Twitter has reason to seek to hold Musk to his original terms. The stock has fallen considerably since the board announced it had accepted his offer to buy the company at $54.20 per share. On the day of that announcement, the stock ended the trading day at $51.70 per share. Twitter shares sat at $36.81 as of Friday’s market close.

Musk is apparently paying attention to the stock price, too, according to the letter, “and is considering whether the company’s declining business prospects and financial outlook constitute a Company Material Adverse Effect giving Mr. Musk a separate and distinct basis for terminating the Merger Agreement.”

Two months ago, I mused that Musk had an underlying view of how actually to make a buck from Twitter, which in that case was simply an example of the built-in inefficiences of the present tech model. I noted a tweet he sent that suggested there'd be major cuts at Twitter, and those who remained would face heavily increased workloads. The self-satisfied Linkedin employee's TikTok posts are a good example of what would disappear from tech in general if a Musk-style business model were to take over.

This isn't to claim that Musk is any sort of corporate messiah -- others point out that the environment at Tesla isn't much different from that at Linkedin or Twitter -- and Musk himself isn't an example of corporate virtue. In recent news,

Elon Musk, the Tesla and SpaceX CEO and world's richest man, welcomed twins last year with an executive at one of his other companies, Neuralink, Insider reported on Wednesday.

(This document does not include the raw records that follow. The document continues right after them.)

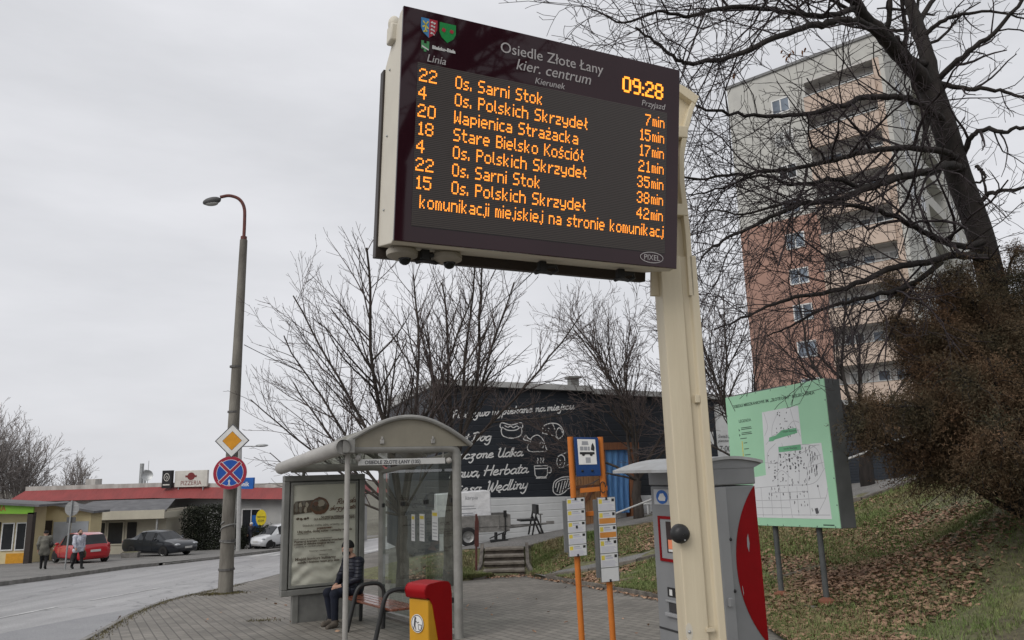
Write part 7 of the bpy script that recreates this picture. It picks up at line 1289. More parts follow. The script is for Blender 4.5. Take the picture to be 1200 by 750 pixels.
# ================================================================== CARS
M_CGLASS = mat('car_glass', (0.018, 0.02, 0.022), (0.028, 0.03, 0.033), scale=2, rough=.04, rvar=.02); M_CBLK = mat('car_black_trim', (0.012, 0.012, 0.013), rough=.5)
M_TAIL = mat('tail_lamp_red', (0.3, 0.01, 0.015), rough=.15, coat=.5); M_HEAD = mat('headlamp_clear', (0.5, 0.52, 0.54), (0.25, 0.26, 0.28), scale=10, rough=.1); M_PLATE = mat('number_plate', (0.6, 0.6, 0.58), rough=.5)
def car(name, label, paint, st, wheels, wr, loc, yaw, sideglass, screens, hw, lights, pillars, group=None, estate=False):
    c = thing(name, label, 'car', loc, yaw, group); M = frame(loc, yaw); n = len(st)
    rows = []
    for (x, zs, zb, zr, w, wr2) in st:
        half = [(0, zs), (.86 * w, zs), (.96 * w, zs + .10), (w, zs + (zb - zs) * .45), (w * .995, zs + (zb - zs) * .8), (w * .955, zb), (wr2, max(zb + .005, zr - .05)), (wr2 * .82, zr), (0, zr + .012)]
        rows.append([(x, y, z) for y, z in half] + [(x, -y, z) for y, z in half[-2:0:-1]])
    k = len(rows[0]); body, glass = MB(), MB(); V = [v for r in rows for v in r]; body.v = list(V); glass.v = list(V)
    for i in range(n - 1):
        for j in range(k):
            f = (i * k + j, i * k + (j + 1) % k, (i + 1) * k + (j + 1) % k, (i + 1) * k + j); jj = j if j < 8 else k - 1 - j
            g = (jj == 5 and i in sideglass) or (jj in (6, 7) and i in screens)
            t = glass if g else body; t.f.append(f); t.m.append(0)
    body.f += [tuple(range(k)), tuple(range((n - 1) * k + k - 1, (n - 1) * k - 1, -1))]; body.m += [0, 0]
    bo = body.build('body', paint, c, M, smooth=True); gl_ = glass.build('windows', M_CGLASS, c, M)
    for (x) in pillars:
        w = np.interp(x, [s[0] for s in st], [s[4] for s in st]); w2 = np.interp(x, [s[0] for s in st], [s[5] for s in st]); zb = np.interp(x, [s[0] for s in st], [s[2] for s in st]); zr = np.interp(x, [s[0] for s in st], [s[3] for s in st])
        for s in (-1, 1): tr_ = MB(); tr_.tube([(x, s * (w * .96 + .003), zb), (x - .03, s * (w2 + .006), zr - .05)], .035, 6); tr_.build('pillar', M_CBLK, c, M)
    for x in wheels:
        for s in (-1, 1):
            w = np.interp(x, [q[0] for q in st], [q[4] for q in st]); tr_ = MB(); tr_.prism([(x + (wr + .055) * math.cos(t), wr + (wr + .055) * math.sin(t)) for t in np.linspace(-.35, math.pi + .35, 22)], -.05, .004, 0, Matrix.Translation((0, s * w, 0)) @ (FACE if s < 0 else FACE @ Matrix.Diagonal((1, 1, -1, 1)))); tr_.build('wheel_arch', M_CBLK, c, M)
    L0, L1 = st[0][0], st[-1][0]
    for s in (-1, 1):
        w = st[n // 2][4]; tr_ = MB(); tr_.add([(wheels[0] + wr + .06, s * (w + .004), st[n // 2][1] + .02), (wheels[1] - wr - .06, s * (w + .004), st[n // 2][1] + .02), (wheels[1] - wr - .06, s * (w + .004), st[n // 2][1] + .1), (wheels[0] + wr + .06, s * (w + .004), st[n // 2][1] + .1)], [(0, 1, 2, 3)]); tr_.build('sill', M_CBLK, c, M)
    for x in wheels:
        for s in (-1, 1): w = np.interp(x, [q[0] for q in st], [q[4] for q in st]); wheel(c, M, x, s * (w - .085), wr, .19, M_RIM, 5)
    for (x, s_, z, sx, sy, sz, mm, nm) in lights:
        for s in ((-1, 1) if s_ else (0,)): mb = MB(); mb.ball((x, s * s_, z), 1, sx, sy, sz, 12, 8); mb.build(nm, mm, c, M, smooth=True)
    mx_ = hw; 
    for s in (-1, 1): w = np.interp(mx_, [q[0] for q in st], [q[4] for q in st]); zb = np.interp(mx_, [q[0] for q in st], [q[2] for q in st]); mb = MB(); mb.ball((mx_, s * (w + .07), zb + .09), .1, .7, 1, .75); mb.build('mirror', paint, c, M, smooth=True)
    # door seams and handles
    for s in (-1, 1):
        for x in pillars[:2]:
            w = np.interp(x, [q[0] for q in st], [q[4] for q in st]); zs = np.interp(x, [q[0] for q in st], [q[1] for q in st]); zb = np.interp(x, [q[0] for q in st], [q[2] for q in st])
            mb = MB(); mb.bx(x - .006, x + .006, s * (w + .001) - .003, s * (w + .001) + .003, zs + .12, zb - .12); mb.build('door_seam', M_CBLK, c, M); mb = MB(); mb.bx(x - .24, x - .08, s * (w + .004) - .012, s * (w + .004) + .012, zb - .16, zb - .125); mb.build('door_handle', paint, c, M, bevel=.008)
    for x, s in ((L0, -1), (L1, 1)):
        mb = MB(); z = .62 if s < 0 and estate else .48; mb.bx(x - .012 * (s < 0) , x + .012 * (s > 0) + .0, -.25, .25, z, z + .11); mb.build('number_plate', M_PLATE, c, M @ Matrix.Translation((s * .012, 0, 0)))
    return c
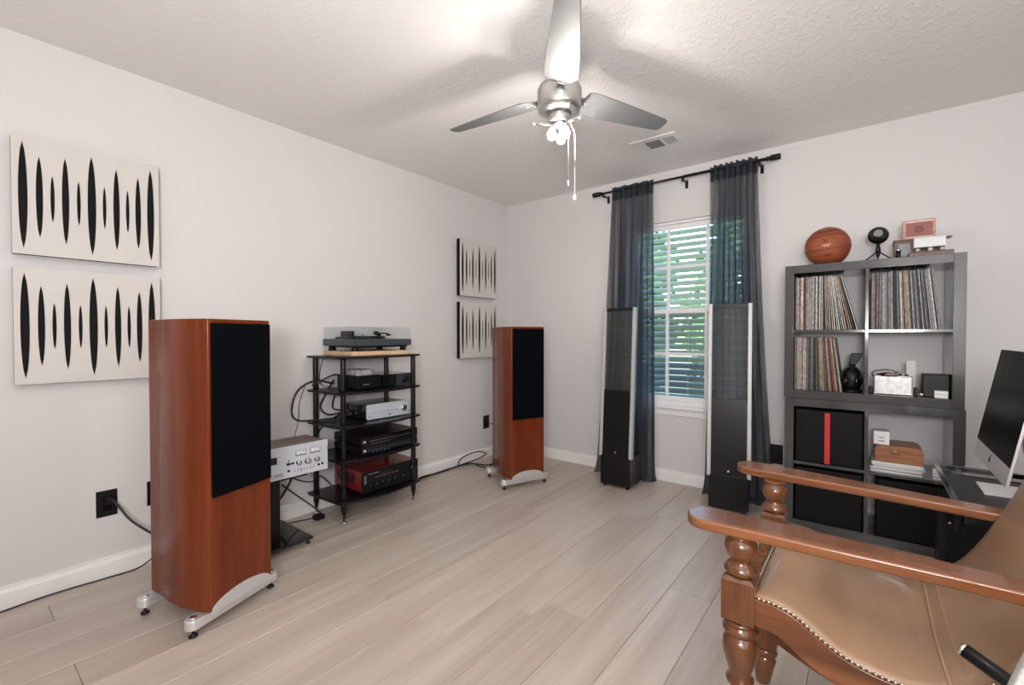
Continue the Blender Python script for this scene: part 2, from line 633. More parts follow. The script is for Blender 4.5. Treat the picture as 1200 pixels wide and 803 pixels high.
# the louvre slats outside the glass
nsl = 27
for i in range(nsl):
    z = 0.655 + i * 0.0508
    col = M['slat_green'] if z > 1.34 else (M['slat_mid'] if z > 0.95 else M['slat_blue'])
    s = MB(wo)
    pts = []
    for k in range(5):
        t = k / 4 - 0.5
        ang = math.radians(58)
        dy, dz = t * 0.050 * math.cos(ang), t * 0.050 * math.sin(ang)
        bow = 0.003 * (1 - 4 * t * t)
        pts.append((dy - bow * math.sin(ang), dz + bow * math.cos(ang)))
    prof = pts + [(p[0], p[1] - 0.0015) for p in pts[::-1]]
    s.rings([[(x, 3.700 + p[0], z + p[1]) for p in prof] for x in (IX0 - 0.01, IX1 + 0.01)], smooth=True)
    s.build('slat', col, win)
tp = MB(wo)
for x in (1.40, 1.735, 2.07):
    for dy in (-0.024, 0.024):
        tp.cyl((x, 3.70 + dy, 0.63), (x, 3.70 + dy, 2.03), 0.0012, n=6)
tp.build('ladder_cord', M['white'], win)

# ------------------------------------------------------------------ outdoors
gr = B((-6, 3.9, -0.75), (12, 16, -0.6), 'lawn', M['grass'])
gr['kind'] = 'structure'


def bush(cx, cy, cz, rx, ry, rz, n, label, seed):
    rr = random.Random(seed)
    t = thing('hedge_shrub', label, 'shrub', (cx, cy, -0.6))
    f = MB((cx, cy, -0.6))
    for k in range(n):
        u, v_ = rr.uniform(-1, 1), rr.uniform(0, 2 * PI)
        s = math.sqrt(1 - u * u)
        rad = rr.uniform(0.55, 1.0)
        p = Vector((cx + rx * rad * s * math.cos(v_), cy + ry * rad * s * math.sin(v_), cz + rz * rad * u))
        a = Euler((rr.uniform(0, 6), rr.uniform(0, 6), rr.uniform(0, 6))).to_matrix()
        l = rr.uniform(0.09, 0.17)
        q = [p + a @ Vector(w_) * l for w_ in ((-1, 0, 0), (0, -0.5, 0.1), (1, 0, 0), (0, 0.5, 0.1))]
        f.face([f.v(z_) for z_ in q])
    f.build('foliage', M['leaf'], t, kind='stuff', recalc=False)
    MB((cx, cy, -0.6)).cyl((cx, cy, -0.6), (cx, cy, cz), 0.06, 0.03, 8).build('stem', M['bark'], t)
    return t


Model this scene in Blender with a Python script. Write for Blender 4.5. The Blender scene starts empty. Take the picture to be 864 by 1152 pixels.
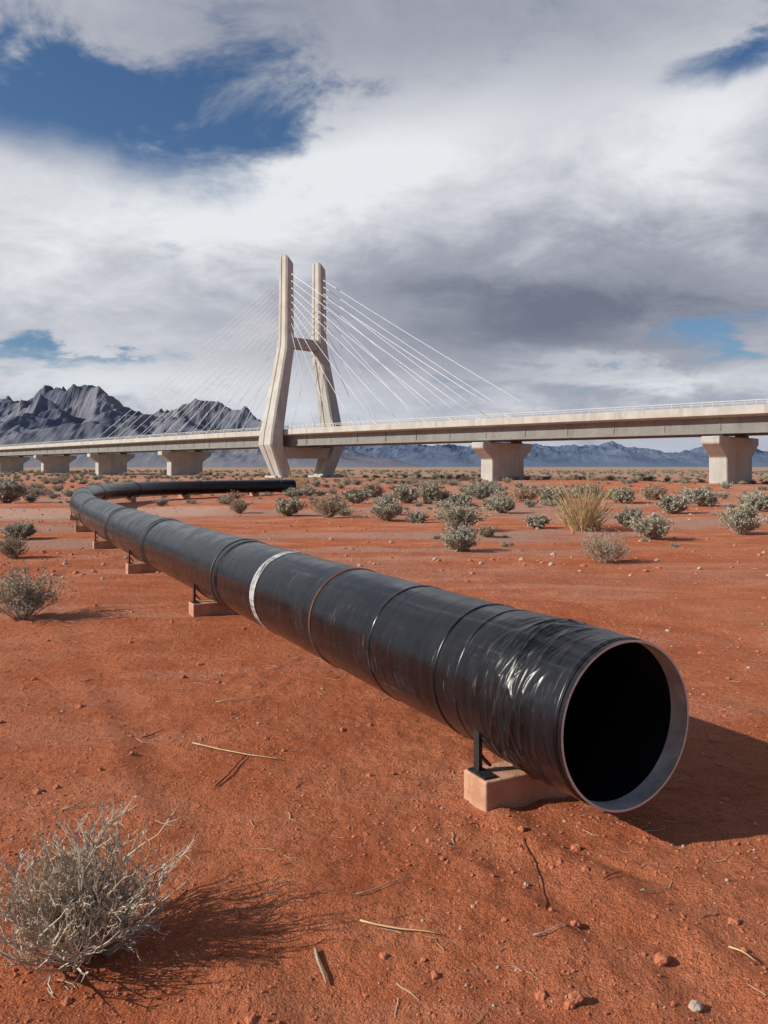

Musk, who posted a tweet on May 24 saying "USA birth rate has been below min sustainable levels for ~50 years" and pinned it to the top of his more than 100 million-follower Twitter account, quietly fathered the children with Shivon Zilis, who works for Musk at the company which hopes to develop an implantable computer chip for the human brain, according to documents obtained by Insider.

This would be a flagrant violation of a normal corporate sexual harassment policy, and it would normally trigger a board-level investigation that would likely result in Musk's removal and expensive settlements to Zillis. Even if the relationship were entirely consensual, it would violate a normal policy against such relationships between supervisor and subordinate. An equivalent case badly damaged Bill Gates's reputation, although he'd already left Microsoft.

In the cases of both Musk and Gates, I wish Musk in particular would stop trying to run the world and just focus on making money -- he could actually do a lot more good that way. But he's smart and does know what's wrong with tech.